» Scene script records
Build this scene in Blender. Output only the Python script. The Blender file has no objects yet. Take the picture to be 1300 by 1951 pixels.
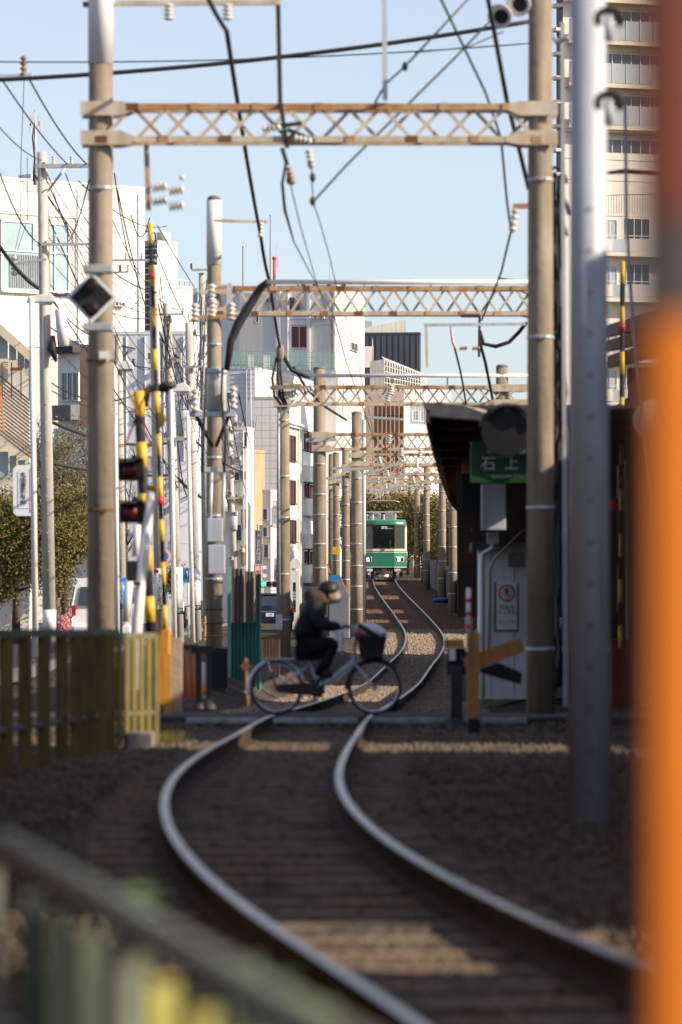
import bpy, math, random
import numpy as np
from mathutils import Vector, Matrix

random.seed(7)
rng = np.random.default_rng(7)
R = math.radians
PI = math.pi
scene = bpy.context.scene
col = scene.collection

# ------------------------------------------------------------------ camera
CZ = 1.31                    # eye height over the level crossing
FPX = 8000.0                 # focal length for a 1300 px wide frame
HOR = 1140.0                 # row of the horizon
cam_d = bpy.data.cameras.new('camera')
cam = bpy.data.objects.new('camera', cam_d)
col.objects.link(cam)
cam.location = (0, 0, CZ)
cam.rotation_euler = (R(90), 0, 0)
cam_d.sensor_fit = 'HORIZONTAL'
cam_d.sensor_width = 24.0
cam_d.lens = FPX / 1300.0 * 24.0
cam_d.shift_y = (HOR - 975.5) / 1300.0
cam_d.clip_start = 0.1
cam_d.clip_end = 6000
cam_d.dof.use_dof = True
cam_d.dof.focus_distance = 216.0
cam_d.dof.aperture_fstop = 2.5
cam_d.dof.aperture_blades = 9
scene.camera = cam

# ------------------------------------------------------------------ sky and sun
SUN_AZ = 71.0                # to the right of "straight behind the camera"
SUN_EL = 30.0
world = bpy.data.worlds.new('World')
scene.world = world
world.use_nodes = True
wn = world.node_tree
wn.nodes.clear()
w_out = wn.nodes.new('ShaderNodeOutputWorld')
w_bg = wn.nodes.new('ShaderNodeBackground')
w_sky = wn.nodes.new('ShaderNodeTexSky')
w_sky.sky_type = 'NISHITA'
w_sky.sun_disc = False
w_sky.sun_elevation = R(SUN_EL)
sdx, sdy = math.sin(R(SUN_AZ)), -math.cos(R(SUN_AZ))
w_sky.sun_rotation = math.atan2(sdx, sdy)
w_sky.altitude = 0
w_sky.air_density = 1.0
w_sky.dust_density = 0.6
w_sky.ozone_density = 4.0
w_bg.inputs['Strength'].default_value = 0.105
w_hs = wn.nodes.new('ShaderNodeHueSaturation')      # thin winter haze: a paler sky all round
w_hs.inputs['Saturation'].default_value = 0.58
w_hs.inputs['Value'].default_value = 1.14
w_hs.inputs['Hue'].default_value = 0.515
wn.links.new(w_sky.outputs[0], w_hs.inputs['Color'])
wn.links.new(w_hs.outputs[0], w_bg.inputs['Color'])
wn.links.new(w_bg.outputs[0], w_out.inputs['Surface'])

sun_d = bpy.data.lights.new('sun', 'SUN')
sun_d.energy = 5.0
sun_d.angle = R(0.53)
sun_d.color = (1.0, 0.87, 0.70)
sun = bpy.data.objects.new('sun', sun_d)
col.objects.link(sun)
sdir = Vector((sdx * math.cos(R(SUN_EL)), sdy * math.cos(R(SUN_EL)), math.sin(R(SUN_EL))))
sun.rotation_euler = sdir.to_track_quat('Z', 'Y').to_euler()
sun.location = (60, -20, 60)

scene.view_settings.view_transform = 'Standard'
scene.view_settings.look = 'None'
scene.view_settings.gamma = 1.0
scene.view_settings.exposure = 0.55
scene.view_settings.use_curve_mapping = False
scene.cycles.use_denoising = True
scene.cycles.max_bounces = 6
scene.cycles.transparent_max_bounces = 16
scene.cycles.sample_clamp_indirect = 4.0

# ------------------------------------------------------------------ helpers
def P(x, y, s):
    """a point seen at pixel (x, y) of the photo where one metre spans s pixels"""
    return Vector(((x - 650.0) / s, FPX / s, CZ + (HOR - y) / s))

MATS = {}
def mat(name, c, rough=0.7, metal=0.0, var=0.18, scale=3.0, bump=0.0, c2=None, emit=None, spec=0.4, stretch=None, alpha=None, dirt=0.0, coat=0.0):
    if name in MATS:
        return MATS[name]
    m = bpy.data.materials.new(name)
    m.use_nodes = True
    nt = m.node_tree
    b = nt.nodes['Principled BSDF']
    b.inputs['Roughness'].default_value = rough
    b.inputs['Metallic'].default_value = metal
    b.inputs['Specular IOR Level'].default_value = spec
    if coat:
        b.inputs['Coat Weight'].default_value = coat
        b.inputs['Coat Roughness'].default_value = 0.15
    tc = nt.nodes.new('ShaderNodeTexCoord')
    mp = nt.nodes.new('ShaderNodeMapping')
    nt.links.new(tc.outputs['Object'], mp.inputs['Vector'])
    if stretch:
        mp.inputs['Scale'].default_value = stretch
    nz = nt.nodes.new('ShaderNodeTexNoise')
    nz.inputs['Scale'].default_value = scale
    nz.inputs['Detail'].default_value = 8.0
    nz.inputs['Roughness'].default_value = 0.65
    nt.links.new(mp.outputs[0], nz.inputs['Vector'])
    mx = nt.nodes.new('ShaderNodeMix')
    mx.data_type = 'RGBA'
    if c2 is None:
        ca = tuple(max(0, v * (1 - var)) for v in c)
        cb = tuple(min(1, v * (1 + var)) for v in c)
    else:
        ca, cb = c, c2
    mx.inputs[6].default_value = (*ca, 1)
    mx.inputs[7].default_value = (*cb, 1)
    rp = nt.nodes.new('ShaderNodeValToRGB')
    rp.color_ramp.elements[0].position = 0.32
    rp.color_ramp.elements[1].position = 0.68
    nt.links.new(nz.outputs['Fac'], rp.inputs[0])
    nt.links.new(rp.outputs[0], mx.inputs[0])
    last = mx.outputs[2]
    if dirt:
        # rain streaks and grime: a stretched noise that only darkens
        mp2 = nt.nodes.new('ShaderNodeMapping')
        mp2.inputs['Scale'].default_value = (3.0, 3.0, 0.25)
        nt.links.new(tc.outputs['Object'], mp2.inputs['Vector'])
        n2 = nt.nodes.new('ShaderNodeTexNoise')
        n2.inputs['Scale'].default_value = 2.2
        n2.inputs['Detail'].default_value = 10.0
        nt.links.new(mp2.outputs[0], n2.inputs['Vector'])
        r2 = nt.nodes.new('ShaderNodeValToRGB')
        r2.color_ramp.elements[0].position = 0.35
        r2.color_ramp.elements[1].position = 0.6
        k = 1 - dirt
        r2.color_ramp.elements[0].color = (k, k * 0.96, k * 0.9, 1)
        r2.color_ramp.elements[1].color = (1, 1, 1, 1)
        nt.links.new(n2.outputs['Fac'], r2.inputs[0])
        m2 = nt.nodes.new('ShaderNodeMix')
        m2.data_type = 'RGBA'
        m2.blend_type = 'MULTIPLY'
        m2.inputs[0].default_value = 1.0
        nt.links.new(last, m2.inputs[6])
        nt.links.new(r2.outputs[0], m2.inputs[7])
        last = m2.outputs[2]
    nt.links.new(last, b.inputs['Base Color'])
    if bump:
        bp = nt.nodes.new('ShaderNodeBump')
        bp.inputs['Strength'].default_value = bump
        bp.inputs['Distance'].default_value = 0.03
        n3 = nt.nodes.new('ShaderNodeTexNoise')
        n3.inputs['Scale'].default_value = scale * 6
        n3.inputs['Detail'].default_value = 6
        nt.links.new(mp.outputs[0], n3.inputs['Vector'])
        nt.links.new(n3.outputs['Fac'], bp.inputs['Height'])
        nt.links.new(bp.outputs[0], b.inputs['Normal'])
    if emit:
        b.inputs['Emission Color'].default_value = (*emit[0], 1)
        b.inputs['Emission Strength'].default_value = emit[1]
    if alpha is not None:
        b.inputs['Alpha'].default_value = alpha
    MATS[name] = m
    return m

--

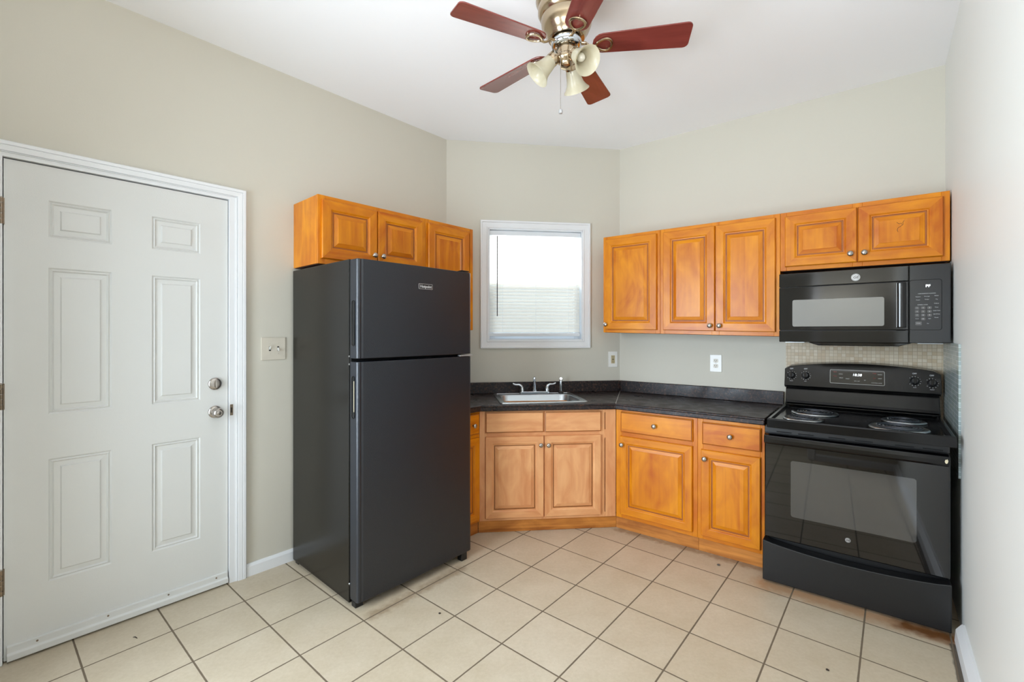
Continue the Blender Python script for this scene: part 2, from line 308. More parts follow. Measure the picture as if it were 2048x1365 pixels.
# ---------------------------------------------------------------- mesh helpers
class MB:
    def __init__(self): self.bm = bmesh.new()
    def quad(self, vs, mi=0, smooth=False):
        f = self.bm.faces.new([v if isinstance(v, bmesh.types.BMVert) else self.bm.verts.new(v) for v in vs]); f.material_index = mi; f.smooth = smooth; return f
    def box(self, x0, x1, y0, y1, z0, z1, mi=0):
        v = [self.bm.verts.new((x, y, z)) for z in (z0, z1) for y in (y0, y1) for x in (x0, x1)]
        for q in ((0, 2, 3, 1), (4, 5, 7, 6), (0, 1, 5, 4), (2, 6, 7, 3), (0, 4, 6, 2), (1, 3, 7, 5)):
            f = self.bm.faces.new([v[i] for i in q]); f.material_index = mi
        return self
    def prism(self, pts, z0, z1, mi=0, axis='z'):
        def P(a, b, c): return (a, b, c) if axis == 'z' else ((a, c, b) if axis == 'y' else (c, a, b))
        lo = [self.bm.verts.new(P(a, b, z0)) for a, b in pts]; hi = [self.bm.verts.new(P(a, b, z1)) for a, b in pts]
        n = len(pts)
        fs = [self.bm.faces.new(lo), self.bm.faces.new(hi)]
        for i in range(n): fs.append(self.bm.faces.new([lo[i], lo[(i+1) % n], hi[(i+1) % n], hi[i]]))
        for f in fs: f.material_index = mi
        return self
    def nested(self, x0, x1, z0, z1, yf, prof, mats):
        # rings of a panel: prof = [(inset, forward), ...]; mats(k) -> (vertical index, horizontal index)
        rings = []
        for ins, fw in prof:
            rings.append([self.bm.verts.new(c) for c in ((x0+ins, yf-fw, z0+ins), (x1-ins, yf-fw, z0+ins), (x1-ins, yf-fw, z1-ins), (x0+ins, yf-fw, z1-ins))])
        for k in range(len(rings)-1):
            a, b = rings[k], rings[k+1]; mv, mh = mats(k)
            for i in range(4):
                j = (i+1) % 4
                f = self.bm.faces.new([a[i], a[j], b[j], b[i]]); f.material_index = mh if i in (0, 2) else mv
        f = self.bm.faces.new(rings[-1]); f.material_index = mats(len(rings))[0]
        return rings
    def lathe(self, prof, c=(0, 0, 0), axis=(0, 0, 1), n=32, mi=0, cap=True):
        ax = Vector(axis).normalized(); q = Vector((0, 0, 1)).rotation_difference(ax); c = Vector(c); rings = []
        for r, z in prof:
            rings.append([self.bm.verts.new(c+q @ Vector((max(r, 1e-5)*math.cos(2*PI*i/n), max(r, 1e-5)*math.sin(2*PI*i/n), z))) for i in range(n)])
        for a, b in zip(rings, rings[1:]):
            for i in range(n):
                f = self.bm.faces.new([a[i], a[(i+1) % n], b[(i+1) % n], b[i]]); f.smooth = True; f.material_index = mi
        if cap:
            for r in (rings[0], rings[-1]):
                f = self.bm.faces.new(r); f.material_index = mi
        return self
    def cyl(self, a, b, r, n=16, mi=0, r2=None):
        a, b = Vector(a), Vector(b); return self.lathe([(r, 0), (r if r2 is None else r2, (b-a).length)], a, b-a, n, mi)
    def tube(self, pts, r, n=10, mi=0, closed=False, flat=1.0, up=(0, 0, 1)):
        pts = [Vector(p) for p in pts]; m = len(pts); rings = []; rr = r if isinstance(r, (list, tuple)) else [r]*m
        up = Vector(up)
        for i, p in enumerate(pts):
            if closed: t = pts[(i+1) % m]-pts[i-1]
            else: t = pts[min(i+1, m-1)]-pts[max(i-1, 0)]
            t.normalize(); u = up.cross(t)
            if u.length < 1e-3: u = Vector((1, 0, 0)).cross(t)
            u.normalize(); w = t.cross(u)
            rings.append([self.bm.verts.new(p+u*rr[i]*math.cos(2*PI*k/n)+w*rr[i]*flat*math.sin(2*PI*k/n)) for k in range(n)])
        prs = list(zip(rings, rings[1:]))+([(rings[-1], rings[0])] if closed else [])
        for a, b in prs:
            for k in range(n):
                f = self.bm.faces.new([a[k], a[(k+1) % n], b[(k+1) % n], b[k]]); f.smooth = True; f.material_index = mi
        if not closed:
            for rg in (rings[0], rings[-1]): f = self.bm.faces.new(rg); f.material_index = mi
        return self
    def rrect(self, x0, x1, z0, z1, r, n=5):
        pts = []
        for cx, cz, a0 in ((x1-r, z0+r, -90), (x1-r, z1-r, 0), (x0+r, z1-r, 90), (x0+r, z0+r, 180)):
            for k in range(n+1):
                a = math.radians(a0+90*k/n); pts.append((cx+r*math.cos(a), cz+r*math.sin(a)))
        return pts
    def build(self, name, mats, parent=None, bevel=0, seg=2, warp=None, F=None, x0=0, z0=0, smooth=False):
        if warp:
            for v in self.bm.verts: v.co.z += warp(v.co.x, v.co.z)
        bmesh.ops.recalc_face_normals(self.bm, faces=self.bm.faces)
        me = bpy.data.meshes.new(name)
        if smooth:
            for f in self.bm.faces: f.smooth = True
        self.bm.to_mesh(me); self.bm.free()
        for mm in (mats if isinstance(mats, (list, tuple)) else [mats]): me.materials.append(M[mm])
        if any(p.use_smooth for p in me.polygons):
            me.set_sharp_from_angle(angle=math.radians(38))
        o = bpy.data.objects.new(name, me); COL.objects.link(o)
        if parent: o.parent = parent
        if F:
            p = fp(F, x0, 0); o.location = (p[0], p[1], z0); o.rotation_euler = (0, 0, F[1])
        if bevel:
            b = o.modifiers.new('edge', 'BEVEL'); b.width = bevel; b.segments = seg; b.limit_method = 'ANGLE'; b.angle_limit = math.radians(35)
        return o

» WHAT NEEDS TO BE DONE
Using the entries above, transcribe every line from the line containing "Build this scene" through the line containing "from mathutils import Vector, Matrix". Do not copy pictures.

» PROBLEM SOLUTION
Build this scene in Blender. Output only the Python script. The Blender file has no objects yet. Take the picture to be 1300 by 1951 pixels.
import bpy, math, random
import numpy as np
from mathutils import Vector, Matrix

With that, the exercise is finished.